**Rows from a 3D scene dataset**
============
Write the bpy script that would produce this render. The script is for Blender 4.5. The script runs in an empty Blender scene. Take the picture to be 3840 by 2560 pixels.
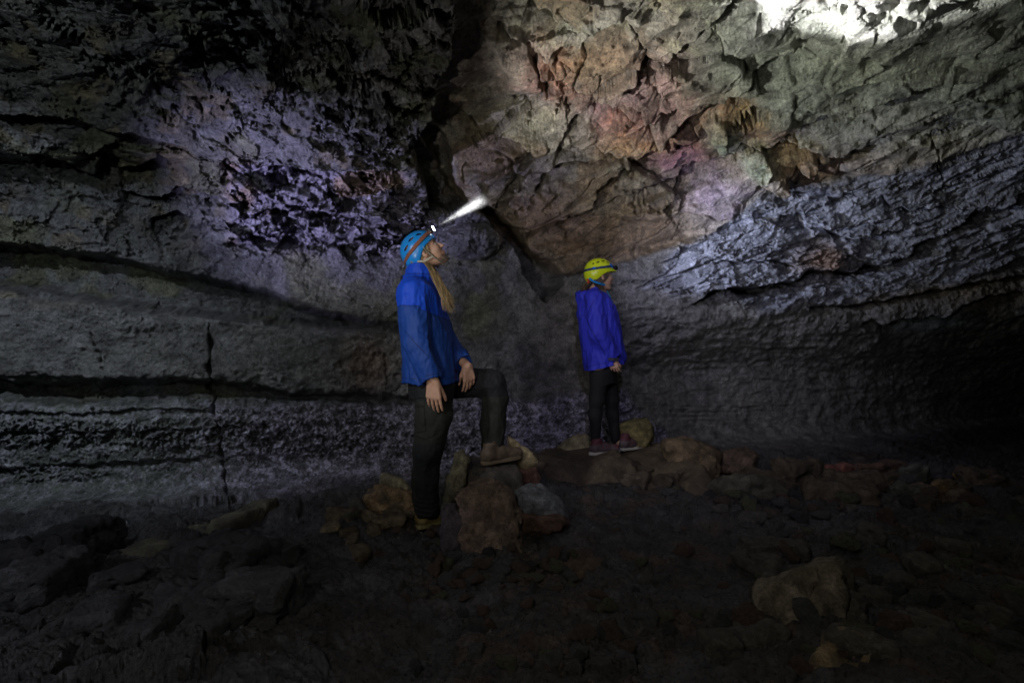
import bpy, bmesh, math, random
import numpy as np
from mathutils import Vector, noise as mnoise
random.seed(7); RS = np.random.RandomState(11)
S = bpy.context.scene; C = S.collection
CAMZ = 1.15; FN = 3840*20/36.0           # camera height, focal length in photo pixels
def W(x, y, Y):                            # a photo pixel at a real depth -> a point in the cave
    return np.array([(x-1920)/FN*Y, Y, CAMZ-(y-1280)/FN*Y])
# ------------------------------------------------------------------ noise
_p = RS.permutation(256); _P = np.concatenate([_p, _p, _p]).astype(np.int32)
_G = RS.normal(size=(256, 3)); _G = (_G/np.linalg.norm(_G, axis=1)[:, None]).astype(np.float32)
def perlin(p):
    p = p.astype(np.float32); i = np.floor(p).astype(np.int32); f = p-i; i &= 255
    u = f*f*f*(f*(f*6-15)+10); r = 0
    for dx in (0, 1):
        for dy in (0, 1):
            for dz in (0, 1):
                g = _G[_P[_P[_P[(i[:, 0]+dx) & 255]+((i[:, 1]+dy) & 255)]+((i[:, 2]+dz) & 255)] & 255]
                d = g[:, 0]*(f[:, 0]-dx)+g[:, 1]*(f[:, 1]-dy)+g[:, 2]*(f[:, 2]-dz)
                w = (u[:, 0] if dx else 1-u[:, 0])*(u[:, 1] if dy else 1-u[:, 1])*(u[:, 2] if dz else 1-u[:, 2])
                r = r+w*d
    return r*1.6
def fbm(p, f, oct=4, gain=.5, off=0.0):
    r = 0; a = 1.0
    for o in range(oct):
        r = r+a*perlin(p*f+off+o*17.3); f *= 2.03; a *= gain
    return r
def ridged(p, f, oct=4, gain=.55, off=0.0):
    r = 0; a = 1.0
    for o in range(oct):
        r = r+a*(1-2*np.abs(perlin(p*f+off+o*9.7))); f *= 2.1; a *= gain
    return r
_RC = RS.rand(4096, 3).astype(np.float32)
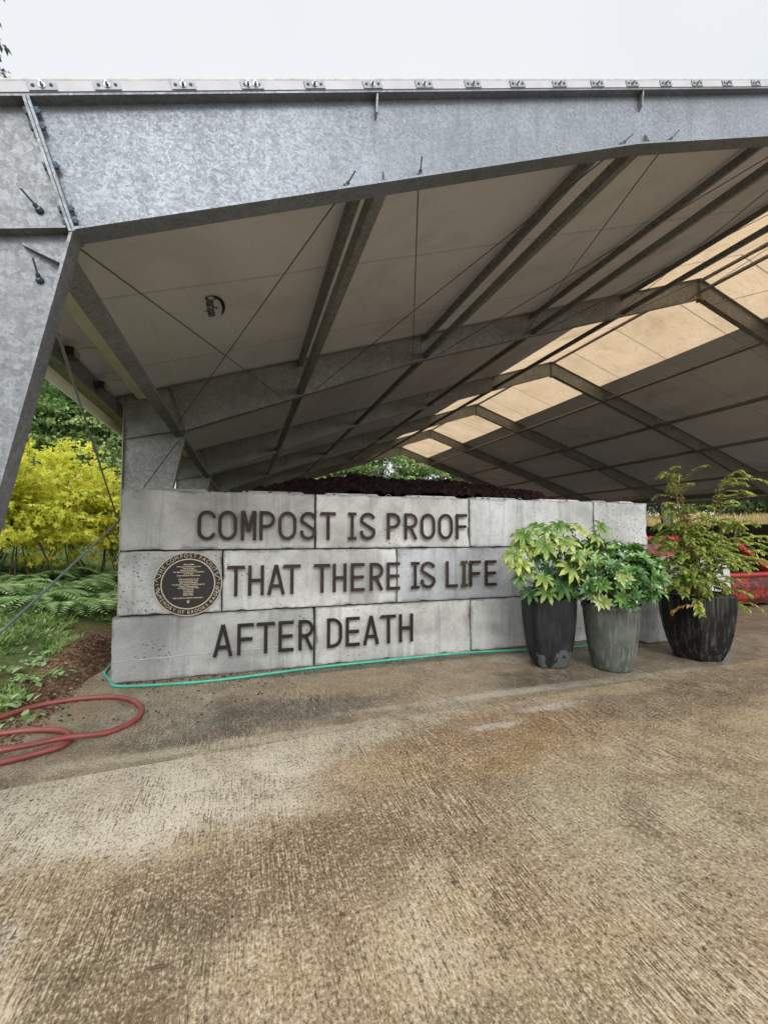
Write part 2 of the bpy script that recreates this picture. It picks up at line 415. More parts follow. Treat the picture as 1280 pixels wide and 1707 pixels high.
============
**Required task**
Leave out the pictures and transcribe everything else exactly.

**Answer to this task**
Write the bpy script that would produce this render. The script is for Blender 4.5. The script runs in an empty Blender scene. Take the picture to be 3840 by 2560 pixels.
import bpy, bmesh, math, random
import numpy as np
from mathutils import Vector, noise as mnoise
random.seed(7); RS = np.random.RandomState(11)
S = bpy.context.scene; C = S.collection
CAMZ = 1.15; FN = 3840*20/36.0           # camera height, focal length in photo pixels
def W(x, y, Y):                            # a photo pixel at a real depth -> a point in the cave
    return np.array([(x-1920)/FN*Y, Y, CAMZ-(y-1280)/FN*Y])
# ------------------------------------------------------------------ noise
_p = RS.permutation(256); _P = np.concatenate([_p, _p, _p]).astype(np.int32)
_G = RS.normal(size=(256, 3)); _G = (_G/np.linalg.norm(_G, axis=1)[:, None]).astype(np.float32)
def perlin(p):
    p = p.astype(np.float32); i = np.floor(p).astype(np.int32); f = p-i; i &= 255
    u = f*f*f*(f*(f*6-15)+10); r = 0
    for dx in (0, 1):
        for dy in (0, 1):
            for dz in (0, 1):
                g = _G[_P[_P[_P[(i[:, 0]+dx) & 255]+((i[:, 1]+dy) & 255)]+((i[:, 2]+dz) & 255)] & 255]
                d = g[:, 0]*(f[:, 0]-dx)+g[:, 1]*(f[:, 1]-dy)+g[:, 2]*(f[:, 2]-dz)
                w = (u[:, 0] if dx else 1-u[:, 0])*(u[:, 1] if dy else 1-u[:, 1])*(u[:, 2] if dz else 1-u[:, 2])
                r = r+w*d
    return r*1.6
def fbm(p, f, oct=4, gain=.5, off=0.0):
    r = 0; a = 1.0
    for o in range(oct):
        r = r+a*perlin(p*f+off+o*17.3); f *= 2.03; a *= gain
    return r
def ridged(p, f, oct=4, gain=.55, off=0.0):
    r = 0; a = 1.0
    for o in range(oct):
        r = r+a*(1-2*np.abs(perlin(p*f+off+o*9.7))); f *= 2.1; a *= gain
    return r
_RC = RS.rand(4096, 3).astype(np.float32)
Write part 2 of the bpy script that recreates this picture. It picks up at line 415. More parts follow. Treat the picture as 1280 pixels wide and 1707 pixels high.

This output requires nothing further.